Inilah Prioritas Panja Pajak Komisi III
INILAH.COM, Jakarta, - Ketua Panja Mafia Pajak Komisi III DPR Tjatur Sapto Edy memastikan akan memproses kasus dugaan penyelewengan pajak yang dilakukan PT Ancora Mining Service (AMS). Hal itu dilakukan setelah panja memproses kasus Gayus Tambunan.
"Semua laporan akan ditindaklanjuti, termasuk kasus Ancora. Kita sudah susun semua jadwalnya, kita kan harus ada skala prioritas," ungkap Tjatur Sapto Edy kepada wartawan, Selasa (1/2/2011).
Dia menegaskan, Panja akan melakukan pemeriksaan secara intensif agar semua pihak yang terkait ikut diusut, Sebab, belajar dari pengalaman sebelumnya, ada pihak-pihak yang diusut tapi ada juga yang tidak diusut.
"Kita akan memulai dengan memangggil Pak Ito (Komjen Ito Sumardi) ke Panja," ungkapnya.
Menurut Tjatur, Panja akan bekerja hingga April 2011, sehingga selama tiga bulan ke depan semua pihak-pihak yang terkait akan dipanggil untuk dimintai keterangannya.
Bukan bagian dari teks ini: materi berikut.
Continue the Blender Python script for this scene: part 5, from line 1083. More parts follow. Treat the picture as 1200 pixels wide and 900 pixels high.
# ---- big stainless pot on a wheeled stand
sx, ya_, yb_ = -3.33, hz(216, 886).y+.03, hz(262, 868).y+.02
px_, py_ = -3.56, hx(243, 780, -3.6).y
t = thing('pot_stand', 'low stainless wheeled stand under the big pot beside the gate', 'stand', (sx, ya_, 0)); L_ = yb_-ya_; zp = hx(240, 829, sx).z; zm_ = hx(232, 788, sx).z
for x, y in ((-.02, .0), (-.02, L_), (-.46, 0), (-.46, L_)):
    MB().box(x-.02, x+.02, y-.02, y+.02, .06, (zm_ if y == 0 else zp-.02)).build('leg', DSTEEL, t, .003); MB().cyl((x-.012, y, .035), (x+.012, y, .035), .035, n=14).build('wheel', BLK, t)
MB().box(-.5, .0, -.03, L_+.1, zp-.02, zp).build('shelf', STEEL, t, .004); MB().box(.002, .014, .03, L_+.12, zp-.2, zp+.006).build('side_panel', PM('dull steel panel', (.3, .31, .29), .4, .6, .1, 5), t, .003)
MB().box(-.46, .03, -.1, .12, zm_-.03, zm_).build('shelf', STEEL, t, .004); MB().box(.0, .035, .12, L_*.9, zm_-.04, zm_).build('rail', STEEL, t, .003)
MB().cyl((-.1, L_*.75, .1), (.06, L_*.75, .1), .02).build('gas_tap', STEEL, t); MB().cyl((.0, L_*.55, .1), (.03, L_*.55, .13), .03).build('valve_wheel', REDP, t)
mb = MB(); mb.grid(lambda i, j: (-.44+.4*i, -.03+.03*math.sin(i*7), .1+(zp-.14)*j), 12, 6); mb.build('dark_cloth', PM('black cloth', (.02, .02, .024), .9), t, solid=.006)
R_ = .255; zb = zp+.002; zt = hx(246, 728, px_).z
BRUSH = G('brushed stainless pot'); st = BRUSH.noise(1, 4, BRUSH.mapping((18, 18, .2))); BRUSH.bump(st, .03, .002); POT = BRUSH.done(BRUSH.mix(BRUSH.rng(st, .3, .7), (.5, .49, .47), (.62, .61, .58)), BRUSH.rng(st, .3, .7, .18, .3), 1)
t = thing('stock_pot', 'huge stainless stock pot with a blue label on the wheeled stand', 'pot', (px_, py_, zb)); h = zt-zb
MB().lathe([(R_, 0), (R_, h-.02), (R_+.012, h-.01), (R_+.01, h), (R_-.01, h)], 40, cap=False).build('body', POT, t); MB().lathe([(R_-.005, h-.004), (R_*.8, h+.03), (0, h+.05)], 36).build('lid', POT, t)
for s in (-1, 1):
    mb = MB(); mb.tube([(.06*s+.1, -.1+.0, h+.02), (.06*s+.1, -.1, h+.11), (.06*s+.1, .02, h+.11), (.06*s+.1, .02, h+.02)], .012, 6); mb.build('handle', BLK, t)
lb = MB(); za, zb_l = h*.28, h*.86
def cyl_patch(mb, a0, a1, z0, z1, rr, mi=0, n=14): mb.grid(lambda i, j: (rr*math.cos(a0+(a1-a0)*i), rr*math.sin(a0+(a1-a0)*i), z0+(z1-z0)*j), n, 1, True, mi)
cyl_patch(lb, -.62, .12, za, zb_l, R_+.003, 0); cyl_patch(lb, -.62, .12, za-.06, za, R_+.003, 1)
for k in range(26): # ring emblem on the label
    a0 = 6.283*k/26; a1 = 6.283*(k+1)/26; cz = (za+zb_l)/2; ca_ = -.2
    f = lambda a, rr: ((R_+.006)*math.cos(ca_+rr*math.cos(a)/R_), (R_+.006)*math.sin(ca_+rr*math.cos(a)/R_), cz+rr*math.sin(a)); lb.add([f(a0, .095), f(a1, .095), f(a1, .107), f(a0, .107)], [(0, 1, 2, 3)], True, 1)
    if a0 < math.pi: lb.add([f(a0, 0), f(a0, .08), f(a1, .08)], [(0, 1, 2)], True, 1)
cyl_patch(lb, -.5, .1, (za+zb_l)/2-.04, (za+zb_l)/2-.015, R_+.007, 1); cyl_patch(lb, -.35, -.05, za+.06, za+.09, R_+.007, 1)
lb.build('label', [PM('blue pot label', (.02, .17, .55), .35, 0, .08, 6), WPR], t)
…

Termasuk pejabat negara seperti Kepala BKPM Gita Wiryawan juga akan dipanggil terkait kasus Ancora.
"DPR kan punya upaya seperti dijamin konstitusi untuk memanggil para pejabat negara yang terkait kasus pajak. Kalau ada yang dipanggil tidak hadir, nanti akan ada upaya untuk menghadirkan. Kan DPR punya kemampuan untuk memanggil paksa, karena DPR punya hak untuk itu yang dijamin konstitusi," paparnya.
Setelah pemanggilan dan pemeriksaan selesai, kata dia, sekitar awal April atau akhir Maret, Panja akan memberikan rekomendasi-rekomendasi kepada lembaga penegak hukum, terutama jika terkait kasus pidana.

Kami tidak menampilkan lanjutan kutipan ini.